Me he encontrado con este video genial de un gato hipersensible al sonido de un metrónomo y no he podido evitar conectarlo con esta parte del PIHKAL (p. 267), correspondientea la transcripción de un viaje con mescalina del grupo de ensayo de Sasha Shulgin.
Sometime during the next hour, Shura got up, flashed a smile at me, and quietly left the room. A moment later, the music was turned off. He returned and tiptoed back to his piano bench.
I was looking through a book of fairy stories with illustrations by the great enchanter, Arthur Rackham, and everyone around me had been silent for a long time, absorbed in their various interior worlds, when suddenly the room was jarred by a single, forceful note struck on the piano. On the pad, John’s body jerked in shock. He yelled, “Owww!” and sat straight up, then turned around to glare at Shura, who was grinning broadly behind him, the guilty finger still on the key.
John sputtered, “What do you think you’re doing?” in such outrage that the rest of us, who had also benn jolted by the unexpected hammer-blow of sound, dissolved in laughter. Shura lifted his eyebrows and struck another note, equally loud, watching us intently. John jumped again, as if kicked in the spine. This time, he managed a weak smile as he protested, “Don’t DO that, I beg you!”.

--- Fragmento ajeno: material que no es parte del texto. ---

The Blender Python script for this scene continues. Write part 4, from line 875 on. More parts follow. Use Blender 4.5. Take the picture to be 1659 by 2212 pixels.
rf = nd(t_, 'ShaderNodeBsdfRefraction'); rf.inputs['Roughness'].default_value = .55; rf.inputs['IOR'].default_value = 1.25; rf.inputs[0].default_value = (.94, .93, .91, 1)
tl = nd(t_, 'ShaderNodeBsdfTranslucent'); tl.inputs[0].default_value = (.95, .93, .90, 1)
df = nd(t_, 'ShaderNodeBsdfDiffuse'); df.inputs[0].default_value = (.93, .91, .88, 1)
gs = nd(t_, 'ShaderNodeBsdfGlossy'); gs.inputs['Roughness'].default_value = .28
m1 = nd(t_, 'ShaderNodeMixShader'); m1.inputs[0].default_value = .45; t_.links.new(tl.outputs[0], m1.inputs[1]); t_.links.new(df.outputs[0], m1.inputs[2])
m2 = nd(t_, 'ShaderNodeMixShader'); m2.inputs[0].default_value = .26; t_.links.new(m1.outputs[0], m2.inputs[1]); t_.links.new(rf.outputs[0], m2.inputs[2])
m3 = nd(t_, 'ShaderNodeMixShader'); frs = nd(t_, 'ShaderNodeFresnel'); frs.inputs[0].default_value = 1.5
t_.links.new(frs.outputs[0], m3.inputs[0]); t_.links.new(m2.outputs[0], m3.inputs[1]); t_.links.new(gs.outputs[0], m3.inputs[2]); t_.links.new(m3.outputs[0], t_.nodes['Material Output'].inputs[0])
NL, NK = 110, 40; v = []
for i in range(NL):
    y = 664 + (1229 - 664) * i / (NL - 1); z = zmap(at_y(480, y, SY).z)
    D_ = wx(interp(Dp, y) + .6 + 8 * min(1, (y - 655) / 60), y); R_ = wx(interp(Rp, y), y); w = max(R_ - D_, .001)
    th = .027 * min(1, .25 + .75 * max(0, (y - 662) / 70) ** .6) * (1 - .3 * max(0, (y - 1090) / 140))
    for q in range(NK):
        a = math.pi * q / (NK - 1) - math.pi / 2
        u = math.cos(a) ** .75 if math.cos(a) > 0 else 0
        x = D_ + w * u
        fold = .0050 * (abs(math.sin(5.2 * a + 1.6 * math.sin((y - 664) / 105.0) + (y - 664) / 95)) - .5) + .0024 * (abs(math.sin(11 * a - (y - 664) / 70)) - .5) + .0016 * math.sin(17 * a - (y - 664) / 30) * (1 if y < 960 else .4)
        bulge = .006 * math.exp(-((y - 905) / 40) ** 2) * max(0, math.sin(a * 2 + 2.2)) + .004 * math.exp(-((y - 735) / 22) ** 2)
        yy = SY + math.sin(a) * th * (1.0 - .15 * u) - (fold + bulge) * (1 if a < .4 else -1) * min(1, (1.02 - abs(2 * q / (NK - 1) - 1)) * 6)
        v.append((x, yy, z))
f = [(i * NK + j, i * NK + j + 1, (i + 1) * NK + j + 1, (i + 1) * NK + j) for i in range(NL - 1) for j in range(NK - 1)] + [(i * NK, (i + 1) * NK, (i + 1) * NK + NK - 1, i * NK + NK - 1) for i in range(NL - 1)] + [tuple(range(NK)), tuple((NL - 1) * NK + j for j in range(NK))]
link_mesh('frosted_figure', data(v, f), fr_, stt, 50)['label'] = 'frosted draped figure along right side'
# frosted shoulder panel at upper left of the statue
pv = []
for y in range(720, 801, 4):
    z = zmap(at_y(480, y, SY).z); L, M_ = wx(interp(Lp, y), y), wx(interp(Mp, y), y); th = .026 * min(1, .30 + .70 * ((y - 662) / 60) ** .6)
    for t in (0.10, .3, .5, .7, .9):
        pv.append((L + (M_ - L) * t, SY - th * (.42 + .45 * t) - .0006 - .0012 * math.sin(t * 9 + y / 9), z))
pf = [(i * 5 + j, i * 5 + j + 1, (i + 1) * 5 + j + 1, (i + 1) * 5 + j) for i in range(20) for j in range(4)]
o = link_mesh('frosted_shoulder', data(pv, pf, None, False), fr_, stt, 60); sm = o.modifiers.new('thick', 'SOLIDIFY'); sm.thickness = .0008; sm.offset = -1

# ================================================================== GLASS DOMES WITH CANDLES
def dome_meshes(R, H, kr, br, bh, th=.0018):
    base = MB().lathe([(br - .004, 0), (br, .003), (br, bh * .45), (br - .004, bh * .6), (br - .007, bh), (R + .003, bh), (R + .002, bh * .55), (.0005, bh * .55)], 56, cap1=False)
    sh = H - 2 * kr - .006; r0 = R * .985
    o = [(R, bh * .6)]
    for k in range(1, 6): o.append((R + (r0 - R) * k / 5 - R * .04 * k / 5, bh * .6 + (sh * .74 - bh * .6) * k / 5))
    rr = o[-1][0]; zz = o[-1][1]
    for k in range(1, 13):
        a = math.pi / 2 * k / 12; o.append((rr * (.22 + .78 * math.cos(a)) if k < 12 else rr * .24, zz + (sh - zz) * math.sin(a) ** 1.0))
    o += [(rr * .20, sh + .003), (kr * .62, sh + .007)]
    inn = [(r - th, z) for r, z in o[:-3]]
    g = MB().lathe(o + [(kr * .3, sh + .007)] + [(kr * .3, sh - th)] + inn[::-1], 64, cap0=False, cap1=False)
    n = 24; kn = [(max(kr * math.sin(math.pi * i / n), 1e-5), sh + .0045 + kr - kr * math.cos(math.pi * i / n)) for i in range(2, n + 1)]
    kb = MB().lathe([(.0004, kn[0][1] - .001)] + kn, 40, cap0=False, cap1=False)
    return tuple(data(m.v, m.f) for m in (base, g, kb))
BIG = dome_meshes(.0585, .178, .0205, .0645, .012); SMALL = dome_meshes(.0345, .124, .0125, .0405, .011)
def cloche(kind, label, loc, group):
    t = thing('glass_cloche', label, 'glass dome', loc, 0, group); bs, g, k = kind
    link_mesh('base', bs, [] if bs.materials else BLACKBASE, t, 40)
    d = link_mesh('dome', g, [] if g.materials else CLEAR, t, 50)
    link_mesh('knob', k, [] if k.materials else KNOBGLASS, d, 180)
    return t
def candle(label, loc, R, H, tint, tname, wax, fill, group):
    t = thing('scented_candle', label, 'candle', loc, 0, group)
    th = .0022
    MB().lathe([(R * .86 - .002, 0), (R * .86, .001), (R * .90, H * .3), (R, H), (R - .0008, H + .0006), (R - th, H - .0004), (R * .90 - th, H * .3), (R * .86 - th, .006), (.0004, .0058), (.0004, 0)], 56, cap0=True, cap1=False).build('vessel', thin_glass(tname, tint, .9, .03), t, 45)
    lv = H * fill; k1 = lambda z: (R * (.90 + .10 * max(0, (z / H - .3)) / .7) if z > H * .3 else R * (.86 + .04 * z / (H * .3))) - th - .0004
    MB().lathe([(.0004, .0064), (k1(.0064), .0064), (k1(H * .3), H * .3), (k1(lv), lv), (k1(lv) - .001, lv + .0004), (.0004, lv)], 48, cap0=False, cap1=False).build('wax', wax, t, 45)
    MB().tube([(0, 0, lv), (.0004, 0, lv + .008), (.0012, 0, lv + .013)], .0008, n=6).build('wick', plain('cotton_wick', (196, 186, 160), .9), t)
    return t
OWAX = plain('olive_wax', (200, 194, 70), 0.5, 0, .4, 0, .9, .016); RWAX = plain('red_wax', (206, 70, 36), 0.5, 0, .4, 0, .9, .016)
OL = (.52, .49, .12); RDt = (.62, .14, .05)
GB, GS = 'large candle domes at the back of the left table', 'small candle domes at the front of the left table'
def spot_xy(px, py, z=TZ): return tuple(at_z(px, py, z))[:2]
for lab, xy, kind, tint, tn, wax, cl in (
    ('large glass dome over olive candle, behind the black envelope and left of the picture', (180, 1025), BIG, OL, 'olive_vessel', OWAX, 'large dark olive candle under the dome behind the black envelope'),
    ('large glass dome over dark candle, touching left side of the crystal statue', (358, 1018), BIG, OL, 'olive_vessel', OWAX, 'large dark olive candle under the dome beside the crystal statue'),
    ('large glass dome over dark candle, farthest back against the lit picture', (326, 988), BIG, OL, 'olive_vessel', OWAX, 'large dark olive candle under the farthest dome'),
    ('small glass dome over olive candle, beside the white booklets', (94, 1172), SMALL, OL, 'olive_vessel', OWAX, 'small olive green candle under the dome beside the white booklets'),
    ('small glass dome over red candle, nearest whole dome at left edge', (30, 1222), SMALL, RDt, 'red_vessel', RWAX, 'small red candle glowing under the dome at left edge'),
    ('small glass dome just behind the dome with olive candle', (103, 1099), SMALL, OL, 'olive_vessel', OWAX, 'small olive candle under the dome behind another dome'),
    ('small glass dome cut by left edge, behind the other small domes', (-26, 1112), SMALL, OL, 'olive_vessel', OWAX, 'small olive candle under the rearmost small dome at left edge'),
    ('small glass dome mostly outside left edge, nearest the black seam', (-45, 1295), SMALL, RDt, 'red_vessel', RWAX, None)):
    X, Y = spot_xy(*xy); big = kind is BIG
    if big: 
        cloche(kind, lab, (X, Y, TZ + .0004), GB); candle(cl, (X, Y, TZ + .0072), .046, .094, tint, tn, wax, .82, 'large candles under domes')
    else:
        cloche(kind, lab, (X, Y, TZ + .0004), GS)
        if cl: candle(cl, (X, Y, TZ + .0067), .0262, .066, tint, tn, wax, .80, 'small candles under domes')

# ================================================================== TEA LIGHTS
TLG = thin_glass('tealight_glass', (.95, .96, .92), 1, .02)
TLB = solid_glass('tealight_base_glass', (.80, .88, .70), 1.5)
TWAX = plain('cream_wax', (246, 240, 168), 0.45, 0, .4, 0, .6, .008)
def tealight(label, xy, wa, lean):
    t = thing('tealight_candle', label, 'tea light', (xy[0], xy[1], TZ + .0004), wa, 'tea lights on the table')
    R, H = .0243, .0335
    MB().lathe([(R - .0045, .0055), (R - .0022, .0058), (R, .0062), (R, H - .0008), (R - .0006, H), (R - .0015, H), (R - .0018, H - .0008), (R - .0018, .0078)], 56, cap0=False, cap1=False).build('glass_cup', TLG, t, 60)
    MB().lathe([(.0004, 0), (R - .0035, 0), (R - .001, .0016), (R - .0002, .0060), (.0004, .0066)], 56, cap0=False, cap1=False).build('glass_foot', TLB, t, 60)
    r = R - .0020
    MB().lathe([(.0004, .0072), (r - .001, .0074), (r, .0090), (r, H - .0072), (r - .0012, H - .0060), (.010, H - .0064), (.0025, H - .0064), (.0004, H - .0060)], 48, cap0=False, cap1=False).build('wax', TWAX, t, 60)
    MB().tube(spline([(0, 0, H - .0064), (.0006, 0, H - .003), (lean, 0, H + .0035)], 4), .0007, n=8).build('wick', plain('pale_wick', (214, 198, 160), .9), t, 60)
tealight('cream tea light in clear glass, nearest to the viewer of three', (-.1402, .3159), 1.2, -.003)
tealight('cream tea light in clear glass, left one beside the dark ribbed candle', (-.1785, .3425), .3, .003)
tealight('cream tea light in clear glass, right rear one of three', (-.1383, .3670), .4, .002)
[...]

A third ringing note pulsed through all of us, and we watched John, empathizing with him as he huddled in his blanket, now laughing helplessly at his own vulnerability, crying, “Stop, stop, stop, Shura! No more, please!”
“Remarkable, isn’t it,” observed Shura, smiling with satisfaction, “How exquisetly sensitive the nervous system can become, under the influence.”